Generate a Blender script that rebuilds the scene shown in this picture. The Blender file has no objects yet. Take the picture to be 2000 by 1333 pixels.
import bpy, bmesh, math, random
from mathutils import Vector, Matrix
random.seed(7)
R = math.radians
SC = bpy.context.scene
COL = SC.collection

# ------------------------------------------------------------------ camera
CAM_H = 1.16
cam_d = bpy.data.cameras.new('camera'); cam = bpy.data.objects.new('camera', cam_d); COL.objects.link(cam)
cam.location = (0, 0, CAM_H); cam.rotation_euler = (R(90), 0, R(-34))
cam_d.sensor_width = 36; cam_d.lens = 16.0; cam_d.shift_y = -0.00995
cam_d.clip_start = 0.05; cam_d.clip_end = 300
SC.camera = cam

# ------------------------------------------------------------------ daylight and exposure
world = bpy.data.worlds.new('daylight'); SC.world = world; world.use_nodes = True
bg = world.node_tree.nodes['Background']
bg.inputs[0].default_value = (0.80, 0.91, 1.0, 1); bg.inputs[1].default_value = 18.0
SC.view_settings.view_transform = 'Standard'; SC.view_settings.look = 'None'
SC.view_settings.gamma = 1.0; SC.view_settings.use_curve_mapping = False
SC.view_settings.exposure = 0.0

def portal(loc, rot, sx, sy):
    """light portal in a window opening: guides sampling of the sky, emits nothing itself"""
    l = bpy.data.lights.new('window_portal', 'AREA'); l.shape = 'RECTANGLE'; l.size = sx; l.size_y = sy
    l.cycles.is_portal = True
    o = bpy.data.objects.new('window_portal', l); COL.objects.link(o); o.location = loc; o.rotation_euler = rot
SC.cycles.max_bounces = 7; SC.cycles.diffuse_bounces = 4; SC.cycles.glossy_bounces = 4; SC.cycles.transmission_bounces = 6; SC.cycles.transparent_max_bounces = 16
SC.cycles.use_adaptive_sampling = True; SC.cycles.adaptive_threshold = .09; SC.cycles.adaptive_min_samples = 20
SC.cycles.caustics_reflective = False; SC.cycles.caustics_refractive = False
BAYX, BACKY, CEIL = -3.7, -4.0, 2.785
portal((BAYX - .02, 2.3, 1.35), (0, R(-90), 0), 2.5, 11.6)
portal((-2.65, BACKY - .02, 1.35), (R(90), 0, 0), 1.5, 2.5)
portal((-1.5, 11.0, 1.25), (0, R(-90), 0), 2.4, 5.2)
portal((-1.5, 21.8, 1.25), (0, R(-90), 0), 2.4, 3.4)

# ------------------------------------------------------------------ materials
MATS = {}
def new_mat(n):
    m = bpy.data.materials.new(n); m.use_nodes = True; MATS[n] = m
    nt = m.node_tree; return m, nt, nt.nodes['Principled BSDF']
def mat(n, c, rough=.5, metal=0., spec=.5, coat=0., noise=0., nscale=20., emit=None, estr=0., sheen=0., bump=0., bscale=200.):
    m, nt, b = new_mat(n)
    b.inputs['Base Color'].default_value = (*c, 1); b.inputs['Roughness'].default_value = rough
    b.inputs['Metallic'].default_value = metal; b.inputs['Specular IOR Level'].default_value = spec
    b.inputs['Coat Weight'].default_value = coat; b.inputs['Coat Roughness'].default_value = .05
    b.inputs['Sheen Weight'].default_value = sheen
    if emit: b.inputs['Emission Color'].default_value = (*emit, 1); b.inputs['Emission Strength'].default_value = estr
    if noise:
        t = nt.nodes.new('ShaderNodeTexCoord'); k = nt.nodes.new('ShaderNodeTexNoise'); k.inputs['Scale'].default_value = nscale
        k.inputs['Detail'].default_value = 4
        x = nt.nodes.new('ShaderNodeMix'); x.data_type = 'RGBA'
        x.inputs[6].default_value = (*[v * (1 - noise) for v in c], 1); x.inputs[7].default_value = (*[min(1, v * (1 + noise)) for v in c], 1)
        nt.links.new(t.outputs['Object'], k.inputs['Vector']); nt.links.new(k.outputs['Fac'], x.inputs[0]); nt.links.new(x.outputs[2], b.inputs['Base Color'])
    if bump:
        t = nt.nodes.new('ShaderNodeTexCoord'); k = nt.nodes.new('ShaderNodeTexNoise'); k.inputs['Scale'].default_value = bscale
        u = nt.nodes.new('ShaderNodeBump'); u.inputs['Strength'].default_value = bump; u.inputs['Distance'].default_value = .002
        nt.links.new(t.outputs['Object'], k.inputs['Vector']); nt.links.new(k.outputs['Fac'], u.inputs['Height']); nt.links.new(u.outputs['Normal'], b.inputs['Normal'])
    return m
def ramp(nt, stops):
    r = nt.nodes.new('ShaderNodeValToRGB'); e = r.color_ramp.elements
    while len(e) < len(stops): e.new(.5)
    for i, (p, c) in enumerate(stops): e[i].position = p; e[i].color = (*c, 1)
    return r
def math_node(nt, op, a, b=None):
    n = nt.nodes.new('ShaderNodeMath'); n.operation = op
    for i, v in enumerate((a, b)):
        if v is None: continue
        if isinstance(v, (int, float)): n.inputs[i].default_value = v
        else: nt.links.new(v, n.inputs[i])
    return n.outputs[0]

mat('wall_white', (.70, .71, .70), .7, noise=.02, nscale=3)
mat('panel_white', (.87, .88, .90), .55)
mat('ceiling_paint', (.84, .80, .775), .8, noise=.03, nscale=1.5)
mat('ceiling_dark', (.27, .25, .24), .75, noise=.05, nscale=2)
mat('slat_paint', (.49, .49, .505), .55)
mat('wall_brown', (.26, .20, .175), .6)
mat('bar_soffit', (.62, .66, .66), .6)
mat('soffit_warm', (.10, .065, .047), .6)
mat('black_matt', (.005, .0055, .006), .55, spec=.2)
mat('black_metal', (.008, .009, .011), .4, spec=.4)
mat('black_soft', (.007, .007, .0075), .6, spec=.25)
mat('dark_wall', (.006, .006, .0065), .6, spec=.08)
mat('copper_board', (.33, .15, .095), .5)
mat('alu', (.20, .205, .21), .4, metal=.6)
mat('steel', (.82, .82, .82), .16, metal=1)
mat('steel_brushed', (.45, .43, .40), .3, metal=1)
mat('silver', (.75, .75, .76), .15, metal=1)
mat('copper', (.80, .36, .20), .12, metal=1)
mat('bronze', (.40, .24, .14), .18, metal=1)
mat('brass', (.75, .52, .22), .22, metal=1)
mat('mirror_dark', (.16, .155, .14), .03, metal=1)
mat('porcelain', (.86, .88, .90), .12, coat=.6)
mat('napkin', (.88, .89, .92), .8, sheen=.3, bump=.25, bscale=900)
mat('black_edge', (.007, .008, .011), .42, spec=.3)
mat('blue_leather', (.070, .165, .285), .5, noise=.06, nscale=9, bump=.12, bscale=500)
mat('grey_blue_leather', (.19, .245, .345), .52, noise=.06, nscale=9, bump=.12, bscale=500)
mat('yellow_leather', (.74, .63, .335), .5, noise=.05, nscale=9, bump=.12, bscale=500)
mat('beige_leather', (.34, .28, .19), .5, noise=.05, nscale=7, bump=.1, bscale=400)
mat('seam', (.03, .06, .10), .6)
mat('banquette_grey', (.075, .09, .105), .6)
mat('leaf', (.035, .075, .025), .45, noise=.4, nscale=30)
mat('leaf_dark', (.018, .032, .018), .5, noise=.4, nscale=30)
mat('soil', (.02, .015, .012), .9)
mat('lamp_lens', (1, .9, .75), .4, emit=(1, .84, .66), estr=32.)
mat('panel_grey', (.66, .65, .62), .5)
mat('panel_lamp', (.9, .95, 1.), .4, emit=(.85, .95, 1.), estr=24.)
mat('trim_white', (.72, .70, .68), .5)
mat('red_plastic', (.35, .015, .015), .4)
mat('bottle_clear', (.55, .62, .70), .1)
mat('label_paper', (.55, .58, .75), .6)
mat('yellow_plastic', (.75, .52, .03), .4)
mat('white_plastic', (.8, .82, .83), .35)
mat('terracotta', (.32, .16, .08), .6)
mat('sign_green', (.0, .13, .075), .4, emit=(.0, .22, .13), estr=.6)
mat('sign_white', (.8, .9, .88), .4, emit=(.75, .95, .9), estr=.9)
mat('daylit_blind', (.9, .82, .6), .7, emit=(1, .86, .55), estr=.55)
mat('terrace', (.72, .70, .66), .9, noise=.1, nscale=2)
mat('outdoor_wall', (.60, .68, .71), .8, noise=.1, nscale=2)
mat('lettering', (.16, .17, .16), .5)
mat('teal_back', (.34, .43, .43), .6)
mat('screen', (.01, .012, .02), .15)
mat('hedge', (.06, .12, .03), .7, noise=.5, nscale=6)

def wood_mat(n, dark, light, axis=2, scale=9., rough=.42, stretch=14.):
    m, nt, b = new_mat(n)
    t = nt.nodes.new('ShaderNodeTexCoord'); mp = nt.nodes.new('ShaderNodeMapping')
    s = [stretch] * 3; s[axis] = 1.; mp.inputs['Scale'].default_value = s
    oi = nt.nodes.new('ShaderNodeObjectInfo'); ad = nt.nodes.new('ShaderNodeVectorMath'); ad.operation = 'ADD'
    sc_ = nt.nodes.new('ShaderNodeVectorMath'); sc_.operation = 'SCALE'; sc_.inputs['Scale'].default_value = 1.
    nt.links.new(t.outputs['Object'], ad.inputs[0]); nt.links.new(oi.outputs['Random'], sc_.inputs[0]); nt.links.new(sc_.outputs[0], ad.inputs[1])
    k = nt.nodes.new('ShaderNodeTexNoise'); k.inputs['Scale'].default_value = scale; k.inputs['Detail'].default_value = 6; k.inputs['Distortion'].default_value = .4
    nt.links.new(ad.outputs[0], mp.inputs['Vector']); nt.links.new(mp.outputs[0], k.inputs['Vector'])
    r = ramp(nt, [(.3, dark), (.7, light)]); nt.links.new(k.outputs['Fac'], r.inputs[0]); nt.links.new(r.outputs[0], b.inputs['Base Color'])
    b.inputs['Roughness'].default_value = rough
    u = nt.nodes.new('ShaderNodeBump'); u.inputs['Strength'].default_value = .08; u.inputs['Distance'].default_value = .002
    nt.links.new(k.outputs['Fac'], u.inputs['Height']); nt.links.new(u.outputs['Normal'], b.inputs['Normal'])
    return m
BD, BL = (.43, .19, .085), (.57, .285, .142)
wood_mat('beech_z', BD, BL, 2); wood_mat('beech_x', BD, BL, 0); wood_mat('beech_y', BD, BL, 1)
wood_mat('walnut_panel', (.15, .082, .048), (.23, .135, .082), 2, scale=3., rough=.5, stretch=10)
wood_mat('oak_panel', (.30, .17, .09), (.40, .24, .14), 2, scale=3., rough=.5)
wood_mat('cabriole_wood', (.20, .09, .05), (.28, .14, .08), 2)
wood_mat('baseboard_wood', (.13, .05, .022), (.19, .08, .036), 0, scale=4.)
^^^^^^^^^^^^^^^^
▸ **What is needed**: Only the lines from the first line of the material above through the line that contains "COL = SC.collection" should be quoted, each one exactly.

▸ **Correct answer**:
Generate a Blender script that rebuilds the scene shown in this picture. The Blender file has no objects yet. Take the picture to be 2000 by 1333 pixels.
import bpy, bmesh, math, random
from mathutils import Vector, Matrix
random.seed(7)
R = math.radians
SC = bpy.context.scene
COL = SC.collection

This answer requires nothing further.